Efficient model order reduction for dynamic systems with local nonlinearities

• A new condensation technique for structural systems with localized nonlinearity is proposed.
• The method reduces the problem size into generalized coordinates of localized nonlinearity.
• Both continuous and discrete systems, including those with internal resonance, are reduced by this method.
• The computational cost is reduced in contrast with harmonic balance method.
• The method has great potentials for identification and health monitoring of nonlinear structures with localized nonlinearity.

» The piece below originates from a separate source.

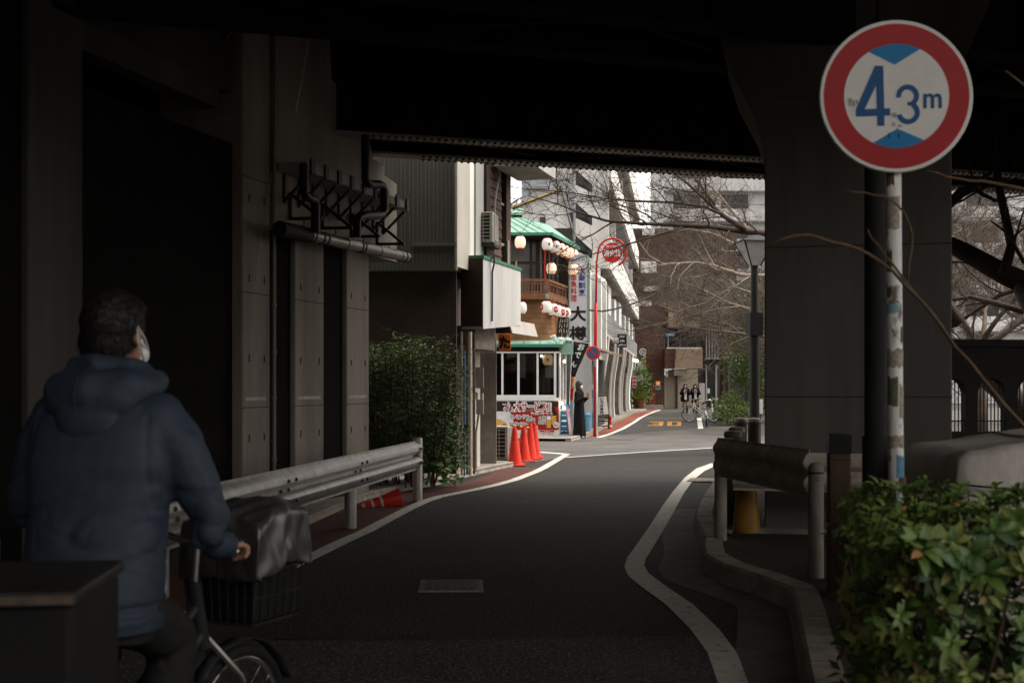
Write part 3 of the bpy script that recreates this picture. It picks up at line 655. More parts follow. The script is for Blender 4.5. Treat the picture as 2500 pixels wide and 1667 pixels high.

In the nonlinear structural analysis, the nonlinear effects are commonly localized and the rest of the structure behaves in a linear manner. Considering this fact, this research work proposes a harmonic balance solution in order to determine the nonlinear response of the structures. The solution is simplified by using an exact dynamic reduction along with the modal expansion technique. This novel approach, which is applicable to both discrete and continuous systems, converts the system equations of motion in each harmonic to a small set of nonlinear algebraic equations. The full set of system equations is reduced to a discrete system with a few generalized degrees of freedom (DOFs) confined to the localized nonlinear regions. The resultant reduced order model is shown to be accurate enough for determining the periodic response. To demonstrate the capability of the proposed method, numerical case studies for continuous and discrete systems, including systems with internal resonance, have been studied and the outcomes are validated with benchmark studies. In addition, the method is applied in the identification process of an experimental test setup with unknown frictional support parameters, and the results are presented and discussed.